These Glorious Confessors I Met As They Were Just Entering
The Pass Designed For The Place Of Their Destruction, And Doubly
Preserved Them From Famine And The Sword.
A grateful sense of their
deliverance made them receive me as a guardian angel.
We went
together to Fremona, and being in all a patriarch, a bishop,
eighteen Jesuits, and four hundred Portuguese whom I supplied with
necessaries, though the revenues of our house were lost, and though
the country was disaffected to us, in the worst season of the year.
We were obliged for the relief of the poor and our own subsistence
to sell our ornaments and chalices, which we first broke in pieces,
that the people might not have the pleasure of ridiculing our
mysteries by profaning the vessels made use of in the celebration of
them, for they now would gladly treat with the highest indignities
what they had a year before looked upon with veneration.

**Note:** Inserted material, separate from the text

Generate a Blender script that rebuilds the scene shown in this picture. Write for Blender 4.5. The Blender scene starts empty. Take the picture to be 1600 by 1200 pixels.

Amidst all these perplexities the viceroy did not fail to visit us,
and make us great offers of service in expectation of a large
present. We were in a situation in which it was very difficult to
act properly; we knew too well the ill intentions of the viceroy,
but durst not complain, or give him any reason to imagine that we
knew them. We longed to retreat out of his power, or at least to
send one of our company to the Indies with an account of persecution
we suffered, and could without his leave neither do one nor the
other.
When it was determined that one should be sent to the Indies, I was
at first singled out for the journey, and it was intended that I
should represent at Goa, at Rome, and at Madrid the distresses and
necessities of the mission of Aethiopia; but the fathers reflecting
afterwards that I best understood the Abyssinian language, and was
most acquainted with the customs of the country, altered their
opinions, and, continuing me in Aethiopia either to perish with them
or preserve them, deputed four other Jesuits, who in a short time
set out on their way to the Indies.
About this time I was sent for to the viceroy's camp to confess a
criminal, who, though falsely, was believed a Catholic, to whom,
after a proper exhortation, I was going to pronounce the form of
absolution, when those that waited to execute him told him aloud
that if he expected to save his life by professing himself a
Catholic, he would find himself deceived, and that he had nothing to
do but prepare himself for death. The unhappy criminal had no
sooner heard this than, rising up, he declared his resolution to die
in the religion of his country, and being delivered up to his
prosecutors was immediately dispatched with their lances.
The chief reason of calling me was not that I might hear this
confession: the viceroy had another design of seizing my person,
expecting that either the Jesuits or Portuguese would buy my liberty
with a large ransom, or that he might exchange me for his father,
who was kept prisoner by a revolted prince.